Why does iter() require & for lambda functions, whereas range doesn't in this example

Question

I have some trouble understanding the differences in this example:

I thought that both range(..) and iter() are std::iter::Iterator So why can I pass |x| in the first example to map and filter, but have to pass it as |&x| in the 2nd example?

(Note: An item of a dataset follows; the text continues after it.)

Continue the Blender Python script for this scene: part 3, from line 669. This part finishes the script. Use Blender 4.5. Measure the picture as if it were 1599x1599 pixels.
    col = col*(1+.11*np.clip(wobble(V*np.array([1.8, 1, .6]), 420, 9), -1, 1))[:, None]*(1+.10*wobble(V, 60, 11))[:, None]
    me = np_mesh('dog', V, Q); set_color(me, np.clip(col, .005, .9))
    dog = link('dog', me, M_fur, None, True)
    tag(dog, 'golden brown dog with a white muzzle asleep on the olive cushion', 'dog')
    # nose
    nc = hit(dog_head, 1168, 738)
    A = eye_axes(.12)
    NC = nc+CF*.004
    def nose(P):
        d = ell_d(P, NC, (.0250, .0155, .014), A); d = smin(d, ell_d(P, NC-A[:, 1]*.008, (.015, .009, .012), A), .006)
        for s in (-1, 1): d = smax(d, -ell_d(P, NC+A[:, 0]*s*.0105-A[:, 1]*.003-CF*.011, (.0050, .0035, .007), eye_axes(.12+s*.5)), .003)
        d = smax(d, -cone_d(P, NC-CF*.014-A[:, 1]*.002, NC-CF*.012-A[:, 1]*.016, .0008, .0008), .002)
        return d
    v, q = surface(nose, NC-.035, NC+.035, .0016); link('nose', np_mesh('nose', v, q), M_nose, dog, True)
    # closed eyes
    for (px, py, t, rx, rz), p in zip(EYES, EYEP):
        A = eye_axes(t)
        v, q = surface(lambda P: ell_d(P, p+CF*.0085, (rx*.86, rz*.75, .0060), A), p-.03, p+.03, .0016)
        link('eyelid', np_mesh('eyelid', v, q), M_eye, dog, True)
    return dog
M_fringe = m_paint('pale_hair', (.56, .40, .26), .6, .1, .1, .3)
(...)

use std::iter::AdditiveIterator;

fn main() {
    let range1 = range(1,9);
    let range2 = [1,2,3,4,5,6,7,8,9];

    //indented for easier visualization
    let sum1 = range1       .map(| x| x * x).filter(| x| x % 2 == 0).sum();
    let sum2 = range2.iter().map(|&x| x * x).filter(|&x| x % 2 == 0).sum();

    println!("{}", sum1);
    println!("{}", sum2);
}

Answer 1

Just knowing they're both Iterator without knowing Iterators type parameter doesn't tell you anything about what they're iterating over, which is the important difference here. For this code:

• range1 is an Iterator<int>
• range2.iter() is an Iterator<&int>

That is, slice iterator returns references pointing directly into the slice (it has to do this or, for general T, it would be trying to steal ownership out of a borrowed slice &[T]: illegal), while range just returns the counter by-value since it constructs it internally, and is free to hand it out ("transferring ownership").

Hence, to get an int out of the slice iterator, you need to dereference the reference somehow, e.g. pattern matching through it via |&x| ..., or writing |x| *x * *x.